Symbian DevCo...and Android

Symbian developers have organized the Symbian DevCo, “a non-profit organisation, to raise the profile of individuals within the Symbian community and give individuals a full voice in the governance of the Symbian platform.” Specifically, Symbian DevCo is a member of the Symbian Foundation and has voting rights on par with any other single member of that foundation. While this does not give any individual who joins the DevCo much power, the fact that rank-and-file developers have any sort of structured voice is good to see. This development is officially endorsed and welcomed by the Symbian Foundation.

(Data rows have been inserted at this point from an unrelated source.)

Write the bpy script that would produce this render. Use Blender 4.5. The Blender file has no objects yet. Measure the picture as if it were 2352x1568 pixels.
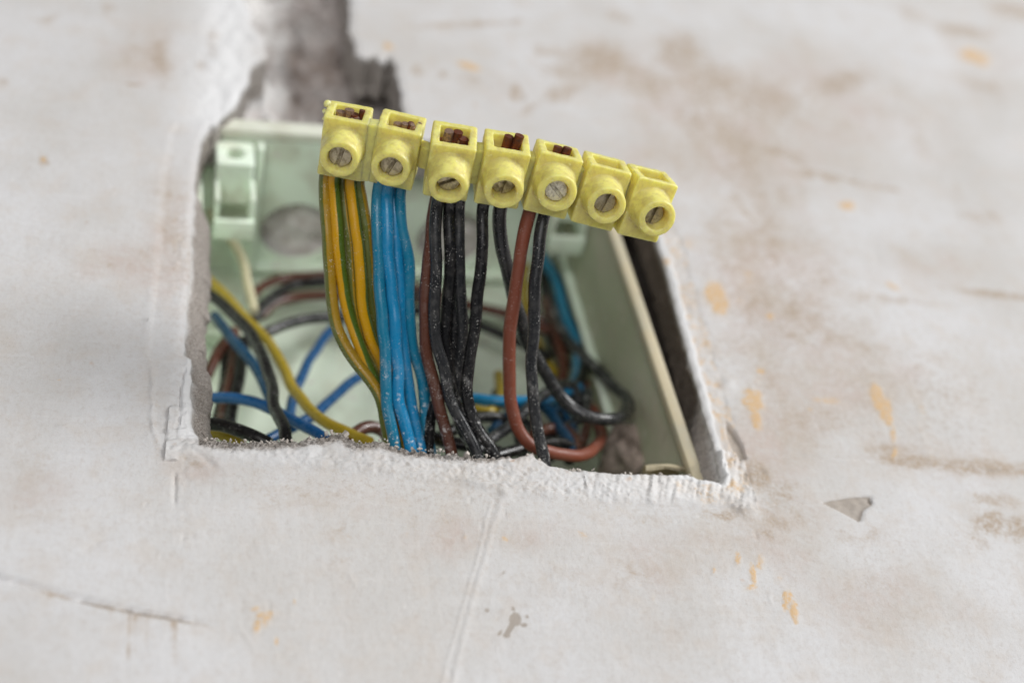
import bpy, bmesh, math, random
import numpy as np
from mathutils import Vector, Matrix, Euler

random.seed(7)
rng = np.random.default_rng(11)
S = 0.001                                  # everything below is laid out in millimetres
rad = math.radians
scene = bpy.context.scene
COL = scene.collection

# ------------------------------------------------------------------ camera
CAM = np.array([-55.518, -216.198, -196.275])          # mm, wall plane is Y = 0, Z is up the wall
CROT = (2.379377, 0.108680, -0.198446)
FPX = 2352 / 36 * 50                                    # focal length in reference pixels (2352 px wide)
cam_d = bpy.data.cameras.new('camera')
cam = bpy.data.objects.new('camera', cam_d); COL.objects.link(cam)
cam.location = CAM * S; cam.rotation_euler = CROT
cam_d.lens = 50; cam_d.sensor_width = 36; cam_d.sensor_fit = 'HORIZONTAL'
cam_d.clip_start = 0.01; cam_d.clip_end = 50
cam_d.dof.use_dof = True; cam_d.dof.focus_distance = 0.290; cam_d.dof.aperture_fstop = 6.6
cam_d.dof.aperture_blades = 7
scene.camera = cam

# ------------------------------------------------------------------ light: soft daylight from a window to the right, plus an added fill lamp
world = bpy.data.worlds.new('World'); scene.world = world; world.use_nodes = True
bg = world.node_tree.nodes['Background']
bg.inputs[0].default_value = (0.93, 0.96, 1.0, 1); bg.inputs[1].default_value = 0.09

def area_light(name, loc, target, size_x, size_y, power, color):
    l = bpy.data.lights.new(name, 'AREA'); l.shape = 'RECTANGLE'
    l.size = size_x; l.size_y = size_y; l.energy = power; l.color = color
    o = bpy.data.objects.new(name, l); COL.objects.link(o)
    o.location = loc
    o.rotation_euler = (Vector(target) - Vector(loc)).to_track_quat('-Z', 'Y').to_euler()
    return o
area_light('window_light', (2.2, -1.75, 0.75), (0, 0, 0.05), 1.0, 1.3, 90, (1.0, 1.0, 0.995))
area_light('fill_light', (-0.35, -2.0, -1.1), (0, 0, 0.05), 1.5, 1.3, 32, (1.0, 0.99, 0.985))  # unseen fill lamp, added low in front to brighten the box interior

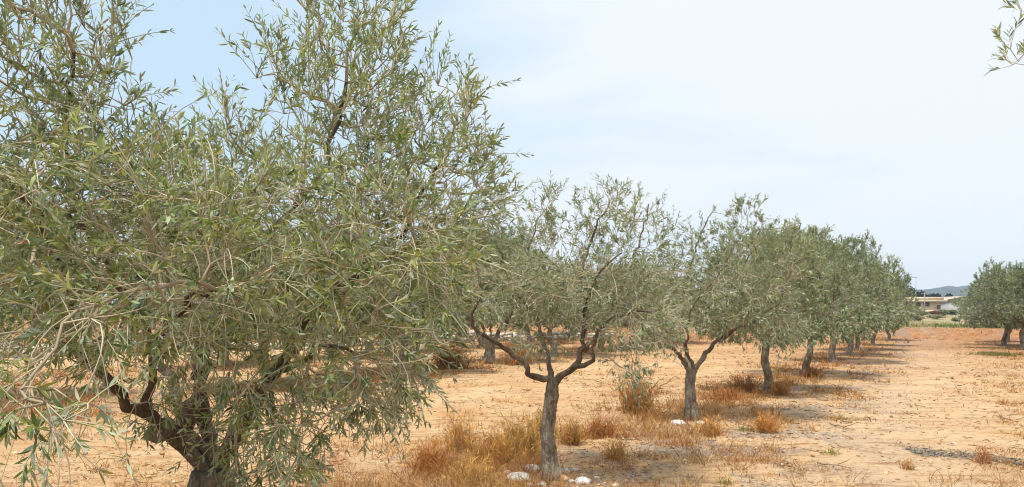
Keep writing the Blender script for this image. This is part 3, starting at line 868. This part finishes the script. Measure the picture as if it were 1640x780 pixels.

A year-plus ago, I had toyed with trying to foment a similar structure for Android.

I gave up.

Simply put, I see no obvious way for such an organization to have anything but an adversarial relationship with Google. The Symbian DevCo is certainly not going to see eye-to-eye with the rest of the Foundation on every issue, but there is a formal structure for participation and deliberation, one that offers the promise of congenial cooperation, even if that doesn’t always happen.

The closest equivalent to the Symbian Foundation that Android offers is the Open Handset Alliance, and that’s a paper tiger, by all accounts. Hence, an “Android DevCo” simply has no current cooperative structure to plug into. All an “Android DevCo” could do is jump up and down on the sidelines, waving its arms and crying “we’re relevant!”, potentially to deaf ears.

This is not to say that an Android DevCo would be useless. Structured as a developers’ cooperative, it could:

  • Provide a structure for app developers to try to help themselves collectively succeed in promoting their apps (e.g., group negotiations for ads)
  • Provide benefits akin to those that other professional societies offer to their members (e.g., discounted insurance programs)
  • At worst, negotiate with Google in the manner taken by trade unions or labor unions (e.g., organizing one-day boycotts of the Market)

However, without any clear vision of an Android DevCo could work with Google, rather than against it, I put the idea aside. It would be a lot of work, none of which I am probably particularly good at.

With luck, we can learn from Symbian DevCo, and perhaps somebody can figure out the right model for an Android analogue, someday.